There will be plenty of comparisons to Zynga in the coming weeks, given how that particular IPO imploded, so let's kick things off by saying that Zynga has never been this popular.
King's gross bookings soared from $181.6 million in 2012 to nearly $2 billion last year. Zynga's gross bookings peaked in 2012 at $1.15 billion before crashing to $716 million last year. King's been profitable over the past two years -- unlike Zynga.
There's also the sheer volume of King's appeal. An average of 128 million users fired up a King game on any given day in December, checking in an average of 1.2 billion times per day. This is clearly a play on the growing popularity of smartphones and tablets, as 73% of its gross bookings are generated from mobile devices.
Yes, King Media can be accurately called a one-trick pony. Candy Crush Saga is drawing 93 million daily active users, generating 1.085 billion game plays a day. King's second most popular game is a distant silver medalist, as Pet Rescue Saga draws just 15 million daily active users and 129 million average daily game plays. The next three most popular diversions combined draw as much gamer activity as Pet Rescue Saga. King's been trying to use the success of Candy Crush to promote its other apps, but players seem to stick to what they like.

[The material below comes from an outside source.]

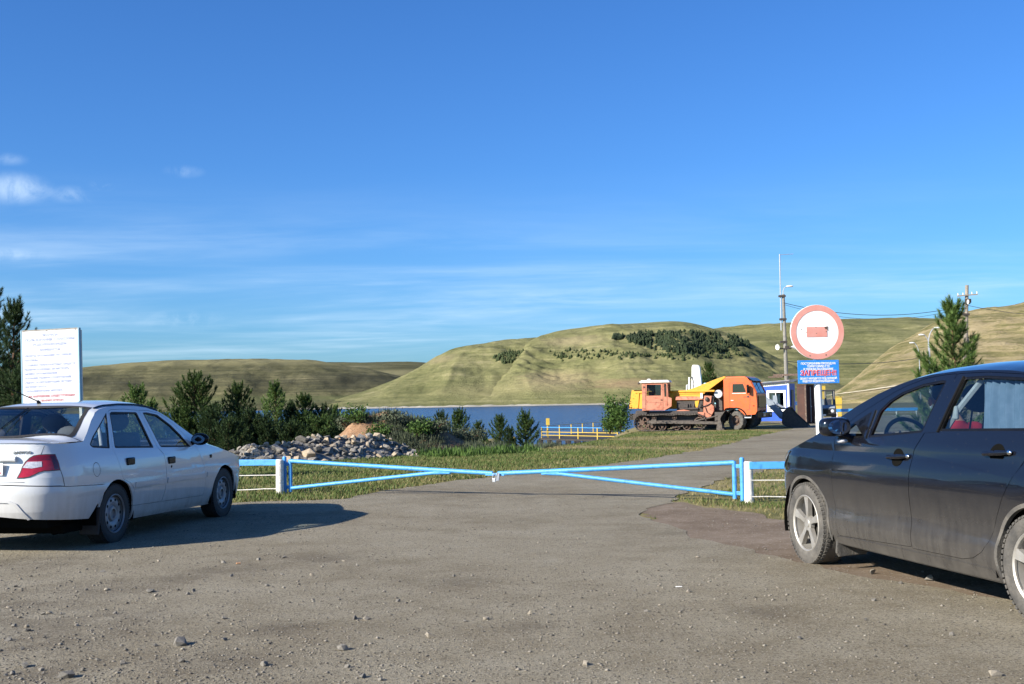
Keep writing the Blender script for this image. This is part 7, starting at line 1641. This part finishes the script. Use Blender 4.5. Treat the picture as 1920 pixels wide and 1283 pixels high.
big = [(338, 1213, .055, 'largest dark stone on the gravel at lower left'), (643, 1222, .042, 'rounded stone at the bottom, left of the centre line'), (810, 1197, .045, 'flat buff stone with a shadow, near the bottom centre'), (281, 1113, .040, 'lone pale grey stone below the white car shadow'),
       (126, 1274, .050, 'dark stone at the very bottom left corner'), (665, 1164, .028, 'dark upright stone of a close pair at mid gravel'), (688, 1165, .028, 'pale stone of a close pair at mid gravel'), (494, 1252, .034, 'stone near the bottom edge between two larger ones'), (46, 1254, .036, 'stone at the far left of the gravel'),
       (1308, 1048, .026, 'pale stone alone on the right half of the gravel'), (1866, 1272, .040, 'pale stone at the bottom right corner'), (1637, 1078, .040, 'upright pale stone on the earth beside the black car'), (1742, 1090, .048, 'flat grey stone on the earth under the black car sill'), (1098, 1250, .030, 'stone pair member at the bottom, right of centre')]
for i, (px, py, s, lb) in enumerate(big): P = gp(px, py); P.z += .009+s*.25; put_rock(P, s, i, lb, 'stone', None, M_loose[(0, 0, 2, 0, 1, 1, 2, 0, 0, 2, 2, 2, 0, 2)[i]], (random.uniform(-.2, .2), random.uniform(-.2, .2), random.uniform(0, 6)), 'stone')
for i in range(90):
    px = random.uniform(5, 1000)*random.uniform(.3, 1) if i < 68 else random.uniform(900, 1880); py = random.uniform(1040, 1280); P = gp(px, py)
    if not inside(road_poly, P.x, P.y): continue
    s = random.uniform(.012, .028); P.z += .009+s*.25; put_rock(P, s, i, 'small loose stone lying on the gravel lot', 'stone', 'small stones scattered on the gravel', M_loose[random.choice((0, 0, 1, 2))], None, 'stone')
P = gp(1273, 1104.5); o = thing('paper_scrap', 'thin white scrap of litter on the gravel right of centre', 'litter', P+Vector((0, 0, .012)), R(8)); m = MB(); m.box((0, 0, .004), (.045, .010, .006)); m.build('scrap', M_stick, o, bevel=.002)
P = gp(447, 1060.5); o = thing('paper_scrap', 'small orange scrap of litter beside the dark hollow in the gravel', 'litter', P+Vector((0, 0, .012)), R(30)); m = MB(); m.box((0, 0, .006), (.035, .016, .009)); m.build('scrap', M_orangelit, o, bevel=.002)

It's fair to say that Zynga had a deeper bench at the time of its IPO with FarmVille, Words With Friends, and Mafia Wars. However, it's also worth repeating that all of Zynga's horses weren't enough to ring up the same kind of bookings and revenue as King is doing with a single title these days.
Things aren't perfect at King. Beyond fears that it's all riding on a single game in a market that has proven finicky, there's also the legitimate concern that King itself is starting to peak. Quarterly revenue, gross bookings, profit, adjusted EBITDA, and monthly unique payers all declined from the third quarter of last year to the fourth quarter. Don't hold out for this as a seasonality blip, since all of those metrics improved sequentially between the third and fourth quarter of 2012.
These are trends that the market will watch closely, naturally, but it doesn't mean that King will implode as an IPO the way Zynga did. It's all about valuations and expectations. Zynga hit the market at what seems to be a low price of $10, but given the large number of shares outstanding, was actually at a market cap of roughly $7 billion. We still don't have pricing information on King, but it will likely carry more reasonable multiples as a result of the market's distaste for Zynga. Fears of King having just one hot game and the sequential declines during the holiday quarter will also keep underwriters honest in pricing this one. The red flags will be priced into the IPO, unlike Zynga, which hit the market more on hype than substance.
King has its challenges, but it's better positioned than you might think for an IPO that will probably be soberly priced.